> Your instructions:
Retype the records that come next, word for word.

Raw records:
START
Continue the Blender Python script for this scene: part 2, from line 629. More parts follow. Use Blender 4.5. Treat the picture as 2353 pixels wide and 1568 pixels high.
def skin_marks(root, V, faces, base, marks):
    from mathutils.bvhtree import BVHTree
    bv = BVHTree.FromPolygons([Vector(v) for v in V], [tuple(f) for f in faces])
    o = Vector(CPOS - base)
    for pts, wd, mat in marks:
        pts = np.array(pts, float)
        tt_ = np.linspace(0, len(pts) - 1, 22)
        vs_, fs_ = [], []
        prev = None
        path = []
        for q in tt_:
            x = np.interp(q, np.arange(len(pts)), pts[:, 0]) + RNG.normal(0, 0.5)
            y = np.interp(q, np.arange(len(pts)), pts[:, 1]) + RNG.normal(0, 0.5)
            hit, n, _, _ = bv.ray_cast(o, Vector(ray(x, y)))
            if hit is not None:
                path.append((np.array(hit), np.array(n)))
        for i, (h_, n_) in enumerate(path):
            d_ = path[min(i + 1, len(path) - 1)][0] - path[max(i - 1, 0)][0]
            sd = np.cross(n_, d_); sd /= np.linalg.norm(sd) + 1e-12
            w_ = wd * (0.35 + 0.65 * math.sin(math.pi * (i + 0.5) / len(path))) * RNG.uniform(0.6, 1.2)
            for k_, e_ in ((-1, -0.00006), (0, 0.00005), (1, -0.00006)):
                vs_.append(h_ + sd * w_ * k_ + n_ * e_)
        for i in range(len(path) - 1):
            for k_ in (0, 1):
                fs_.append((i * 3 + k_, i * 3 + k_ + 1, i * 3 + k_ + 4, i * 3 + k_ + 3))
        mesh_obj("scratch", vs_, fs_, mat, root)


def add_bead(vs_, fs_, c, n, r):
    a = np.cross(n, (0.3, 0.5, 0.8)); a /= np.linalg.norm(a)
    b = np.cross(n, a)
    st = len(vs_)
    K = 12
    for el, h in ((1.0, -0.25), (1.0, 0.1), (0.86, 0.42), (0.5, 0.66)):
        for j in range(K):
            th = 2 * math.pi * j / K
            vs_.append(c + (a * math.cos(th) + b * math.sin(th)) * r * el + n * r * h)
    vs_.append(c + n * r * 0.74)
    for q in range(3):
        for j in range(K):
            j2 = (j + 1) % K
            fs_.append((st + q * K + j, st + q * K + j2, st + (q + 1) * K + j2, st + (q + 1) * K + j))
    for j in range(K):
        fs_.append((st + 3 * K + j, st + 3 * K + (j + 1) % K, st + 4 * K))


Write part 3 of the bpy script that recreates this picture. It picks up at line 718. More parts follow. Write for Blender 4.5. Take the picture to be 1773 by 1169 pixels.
END
> Task solution:
Continue the Blender Python script for this scene: part 2, from line 629. More parts follow. Use Blender 4.5. Treat the picture as 2353 pixels wide and 1568 pixels high.
def skin_marks(root, V, faces, base, marks):
    from mathutils.bvhtree import BVHTree
    bv = BVHTree.FromPolygons([Vector(v) for v in V], [tuple(f) for f in faces])
    o = Vector(CPOS - base)
    for pts, wd, mat in marks:
        pts = np.array(pts, float)
        tt_ = np.linspace(0, len(pts) - 1, 22)
        vs_, fs_ = [], []
        prev = None
        path = []
        for q in tt_:
            x = np.interp(q, np.arange(len(pts)), pts[:, 0]) + RNG.normal(0, 0.5)
            y = np.interp(q, np.arange(len(pts)), pts[:, 1]) + RNG.normal(0, 0.5)
            hit, n, _, _ = bv.ray_cast(o, Vector(ray(x, y)))
            if hit is not None:
                path.append((np.array(hit), np.array(n)))
        for i, (h_, n_) in enumerate(path):
            d_ = path[min(i + 1, len(path) - 1)][0] - path[max(i - 1, 0)][0]
            sd = np.cross(n_, d_); sd /= np.linalg.norm(sd) + 1e-12
            w_ = wd * (0.35 + 0.65 * math.sin(math.pi * (i + 0.5) / len(path))) * RNG.uniform(0.6, 1.2)
            for k_, e_ in ((-1, -0.00006), (0, 0.00005), (1, -0.00006)):
                vs_.append(h_ + sd * w_ * k_ + n_ * e_)
        for i in range(len(path) - 1):
            for k_ in (0, 1):
                fs_.append((i * 3 + k_, i * 3 + k_ + 1, i * 3 + k_ + 4, i * 3 + k_ + 3))
        mesh_obj("scratch", vs_, fs_, mat, root)


def add_bead(vs_, fs_, c, n, r):
    a = np.cross(n, (0.3, 0.5, 0.8)); a /= np.linalg.norm(a)
    b = np.cross(n, a)
    st = len(vs_)
    K = 12
    for el, h in ((1.0, -0.25), (1.0, 0.1), (0.86, 0.42), (0.5, 0.66)):
        for j in range(K):
            th = 2 * math.pi * j / K
            vs_.append(c + (a * math.cos(th) + b * math.sin(th)) * r * el + n * r * h)
    vs_.append(c + n * r * 0.74)
    for q in range(3):
        for j in range(K):
            j2 = (j + 1) % K
            fs_.append((st + q * K + j, st + q * K + j2, st + (q + 1) * K + j2, st + (q + 1) * K + j))
    for j in range(K):
        fs_.append((st + 3 * K + j, st + 3 * K + (j + 1) % K, st + 4 * K))


Write part 3 of the bpy script that recreates this picture. It picks up at line 718. More parts follow. Write for Blender 4.5. Take the picture to be 1773 by 1169 pixels.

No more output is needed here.